Историко-культурные особенности японского тоталитаризма (Мещеряков) - страница 4

Формирующиеся политические партии, создаваемые ими в 20-х гг. ХХ в. кабинеты отличались недолговечностью, они тоже воспринимались как проявление хаоса и были лишены должной степени легитимности. Имущественное расслоение и коррупция усугубляли это ощущение. Японцы проявляли нетерпение, не желали дожидаться медленных системных улучшений и проявляли склонность к политическому террору, объектом которого становились государственные деятели и нувориши-капиталисты. Само слово «капитализм» воспринималось как бранное. Участившиеся самоубийства тоже свидетельствовали о нарастании растерянности и отчаяния. Нервы японцев были напряжены до предела. От нетерпения до нетерпимости оставался один шаг.

В противостоянии с нараставшим многообразием жизни родилось ощущение, что его можно преодолеть за счет осуществления общенационального проекта, в котором ведущую роль суждено сыграть человеку в форме. Этот проект предусматривал решительное расширение пространства, подконтрольного Империи. Именно вокруг такого проекта и объединились японцы. Им казалось, что организация страны по армейскому образцу способна структурировать хаос. Агрессия в Северном Китае и создание марионеточной «империи» Маньчжоуго (1932 г.) вызвали восторг и подняли авторитет армии.

В отличие от СССР и Германии, где формирование тоталитаризма в значительной степени являлось следствием экстремальных обстоятельств — реакцией на бедствия Первой мировой войны, Япония в этой войне принимала минимальное участие (ограниченные операции по захвату немецких владений — Циндао, Каролинских, Маршалловых и Марианских островов, временная оккупация советского Дальнего Востока и Северного Сахалина), жертв было мало (около пяти тысяч человек), а потому японский вариант тоталитаризма следует считать наиболее «чистым» и «беспримесным» случаем тоталитаризма мирового, тоталитаризма, который одушевлялся абстрактными соображениями и поэтическими эмоциями. Главной из них было желание того, чтобы Японию стали по-настоящему «уважать» в мире. Несмотря на сверхусилия, предпринятые страной в этом направлении, положение не изменилось радикально. Значительных успехов в индустриализации и создания колониальной империи (Тайвань, Корея, Южный Сахалин, острова в Тихом океане) оказалось недостаточно: Запад продолжал воспринимать японцев как «желторотого подростка», который необоснованно стремится войти в компанию взрослых «белых людей».

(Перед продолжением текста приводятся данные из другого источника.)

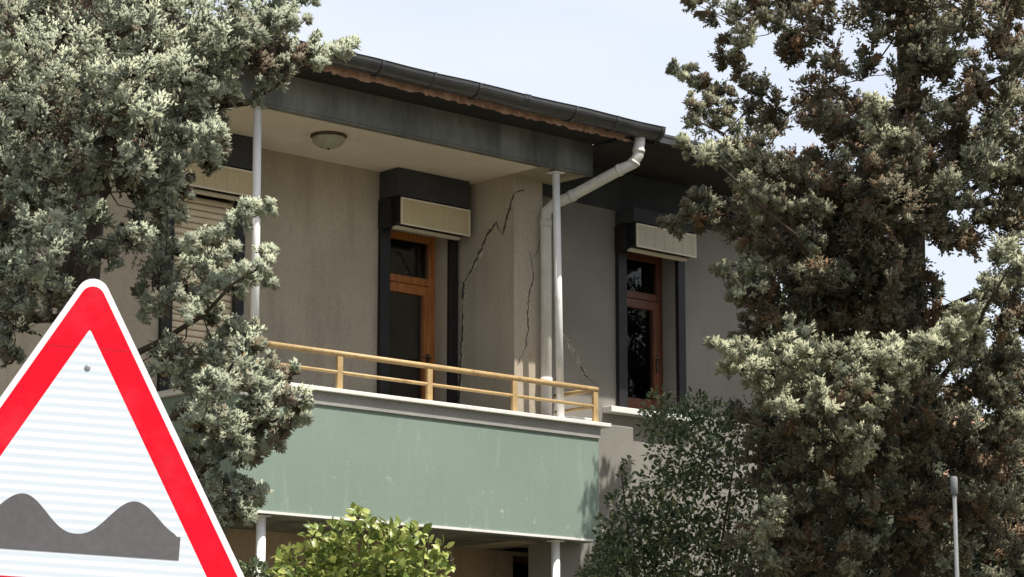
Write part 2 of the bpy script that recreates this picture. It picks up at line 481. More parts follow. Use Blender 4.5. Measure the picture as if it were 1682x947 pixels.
# roller shutter boxes and dark blocks over the openings
def opening(hole, wf, front, box_z, rail_w, block_top, closed, frame_mat, cream, block=True, box_shift=0.03):
    h0, h1, z0, z1 = hole
    u0, u1 = h0 - 0.085, h1 + 0.075
    n = empty('shutter_box')
    n.parent = house
    a, b = u0 + box_shift, u1 - 0.045
    fw = wf - front
    if block:
        box('lintel_block', house, (u0, b), (fw + 0.004, wf - 0.001), (box_z[1] + 0.014, block_top), M['dark_band'], 0.004)
    box('housing', n, (a + 0.003, b - 0.003), (fw + 0.014, wf - 0.001), (box_z[0] + 0.012, box_z[1] + 0.012), M['black_metal'], 0.003)
    box('side_panel', n, (u0 - 0.012, a + 0.002), (fw + 0.10, wf - 0.0015), (box_z[0] - 0.01, box_z[1] + 0.004), M['black_metal'], 0.003)
    p = box('front_panel', n, (a, b), (fw, fw + 0.012), (box_z[0], box_z[1]), cream, 0.003)
    boxes('trim', p, [((a, b), (fw - 0.004, fw - 0.001), (box_z[1] - 0.012, box_z[1])), ((a, b), (fw - 0.004, fw - 0.001), (box_z[0], box_z[0] + 0.010)),
                      ((a, a + 0.012), (fw - 0.004, fw - 0.001), (box_z[0] + 0.011, box_z[1] - 0.013)), ((b - 0.012, b), (fw - 0.004, fw - 0.001), (box_z[0] + 0.011, box_z[1] - 0.013))], M['cream_trim'])
    nr = 26
    for k in range(1, nr):
        u = a + (b - a) * k / nr
        if k % 4 == 0:
            box('rib', p, (u - 0.0015, u + 0.0015), (fw - 0.002, fw - 0.0005), (box_z[0] + 0.012, box_z[1] - 0.014), cream, 0)
    box('bottom_flap', n, (a + 0.02, b - 0.03), (fw + 0.08, fw + 0.135), (box_z[0] - 0.016, box_z[0] + 0.006), M['cream_trim'], 0.003)
    # shutter guides on the wall face either side of the opening
    for g0, g1 in ((u0 - 0.006, h0 + 0.004), (h1 - 0.004, u1 + 0.004)):
        box('shutter_guide', house, (g0, g1), (rail_w - 0.03, wf - 0.001), (z0, box_z[0] + 0.02), M['black_metal'], 0.003)
    u0, u1 = h0, h1
    if closed:
        s = box('roller_shutter', house, (u0 + 0.002, u1 - 0.002), (wf + 0.030, wf + 0.040), (z0, box_z[0]), M['black_metal'], 0)
        k = 0
        z = box_z[0] - 0.05
        while z > z0:
            bm = bmesh.new()
            pr = [(wf + 0.026, 0.001), (wf + 0.015, 0.008), (wf + 0.012, 0.022), (wf + 0.015, 0.039), (wf + 0.026, 0.0475)]
            A = [bm.verts.new((u0 + 0.003, w, z + h)) for w, h in pr]
            B = [bm.verts.new((u1 - 0.003, w, z + h)) for w, h in pr]
            for i in range(4): bm.faces.new((A[i], B[i], B[i + 1], A[i + 1]))
            bm.faces.new(A); bm.faces.new(B[::-1])
            mesh_obj('slat', bm, M['shutter'], s)
            z -= 0.0505
    else:
        fw0, fw1 = wf + 0.15, wf + 0.215
        d = empty('wooden_frame'); d.parent = house
        zt = z0 + (z1 - z0) * (0.835 if z0 < 4 else 0.735)
        boxes('frame', d, [((u0 + 0.002, u0 + 0.062), (fw0, fw1), (z0, z1 - 0.002)), ((u1 - 0.062, u1 - 0.002), (fw0, fw1), (z0, z1 - 0.002)),
                           ((u0 + 0.063, u1 - 0.063), (fw0 + 0.002, fw1), (z1 - 0.06, z1 - 0.003)), ((u0 + 0.063, u1 - 0.063), (fw0 - 0.004, fw1), (zt - 0.03, zt + 0.03))], frame_mat, 0.003)
        sa = empty('sash'); sa.parent = d
        su0, su1, sz0, sz1 = u0 + 0.066, u1 - 0.066, z0 + 0.01, zt - 0.038
        st = 0.07
        boxes('stile', sa, [((su0, su0 + st), (fw0 - 0.02, fw0 + 0.035), (sz0, sz1)), ((su1 - st, su1), (fw0 - 0.02, fw0 + 0.035), (sz0, sz1)),
                            ((su0 + st, su1 - st), (fw0 - 0.018, fw0 + 0.033), (sz1 - 0.075, sz1)), ((su0 + st, su1 - st), (fw0 - 0.018, fw0 + 0.033), (sz0, sz0 + 0.12))], frame_mat, 0.004)
        boxes('bead', sa, [((su1 - st - 0.002, su1 - st + 0.014), (fw0 - 0.026, fw0 - 0.021), (sz0 + 0.11, sz1 - 0.07))], frame_mat, 0.001)
        box('pane', sa, (su0 + st - 0.002, su1 - st + 0.002), (fw0 + 0.006, fw0 + 0.012), (sz0 + 0.118, sz1 - 0.073), M['glass'], 0)
        box('pane', d, (u0 + 0.06, u1 - 0.06), (fw0 + 0.030, fw0 + 0.036), (zt + 0.033, z1 - 0.058), M['glass'], 0)
        hz = (z0 + 1.30) if z0 < 4 else z0 + 0.45
        box('handle', sa, (su1 - 0.045, su1 - 0.02), (fw0 - 0.034, fw0 - 0.0205), (hz - 0.07, hz + 0.07), M['bronze'], 0.003)
        tube('handle', sa, [(su1 - 0.033, fw0 - 0.03, hz + 0.03), (su1 - 0.033, fw0 - 0.07, hz + 0.03), (su1 - 0.13, fw0 - 0.075, hz + 0.028)], 0.008, M['bronze'], 8)
        # a curtain inside
        bm = bmesh.new()
        cu0, cu1 = u0 + 0.02, u0 + (0.46 if z0 < 4 else 0.36) * (u1 - u0)
        n_ = 40
        r0, r1 = [], []
        for i in range(n_ + 1):
            s_ = i / n_
            u = cu0 + (cu1 - cu0) * s_
            w = fw1 + 0.10 + 0.022 * math.sin(s_ * 34) + 0.01 * math.sin(s_ * 11 + 1)
            r0.append(bm.verts.new((u, w, z0 + 0.03))); r1.append(bm.verts.new((u, w, z1 + 0.05)))
        for i in range(n_): bm.faces.new((r0[i], r0[i + 1], r1[i + 1], r1[i]))
        mesh_obj('curtain', bm, M['curtain'], d, smooth=True)

opening(DOOR, WB, 0.24, (5.912, 6.128), WB - 0.012, ZC - 0.007, False, M['wood'], M['cream'])
opening(LEFTW, WB, 0.24, (5.905, 6.100), WB - 0.012, ZC - 0.007, True, M['wood'], M['cream'], box_shift=-0.02)
opening(WIN, WW, 0.22, (5.936, 6.133), WW - 0.012, 6.268, False, M['wood_red'], M['cream_grey'])
sill = box('window_sill', house, (0.53, 1.55), (WW - 0.10, WW + 0.14), (4.565, 4.615), M['cap'], 0.005)
box('doorstep', house, (DOOR[0] + 0.01, DOOR[1] - 0.01), (WB - 0.03, WB + 0.15), (3.6205, 3.645), M['cap'], 0.004)
# ground floor window in the shade below the balcony
gw = boxes('window', house, [((GFW[0], GFW[0] + 0.05), (WB + 0.06, WB + 0.11), (GFW[2], GFW[3])), ((GFW[1] - 0.05, GFW[1]), (WB + 0.06, WB + 0.11), (GFW[2], GFW[3])),
                             ((GFW[0] + 0.05, GFW[1] - 0.05), (WB + 0.06, WB + 0.11), (GFW[3] - 0.05, GFW[3])), ((GFW[0] + 0.05, GFW[1] - 0.05), (WB + 0.06, WB + 0.11), (GFW[2], GFW[2] + 0.05))], M['wood_red'])
box('pane', gw, (GFW[0] + 0.048, GFW[1] - 0.048), (WB + 0.08, WB + 0.086), (GFW[2] + 0.048, GFW[3] - 0.048), M['glass'], 0)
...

В отличие от Германии и СССР японской государственной конструкции, в центре которой находилась фигура священного императора (Хирохито, посмертное имя — Сёва, на троне с 1926 по 1989 г.), не требовалось лишний раз доказывать свою легитимность. В связи с этим риторика и используемые ею метафоры имели освященную веками ауру. Образцовым культурно-военным героем объявлялся мифический первоимператор Дзимму. В пантеон героев входили по преимуществу те люди времен древности и Средневековья, которые признавались образцом верноподданичества. Обращение к традиции было в Японии намного более распространенным приемом, чем на Западе. Ни один японский идеолог не мог рассчитывать на успех, апеллируя к открытому разрыву с историей, которая представлялась как последовательность правлений императоров, династическая линия которых не знает перерыва.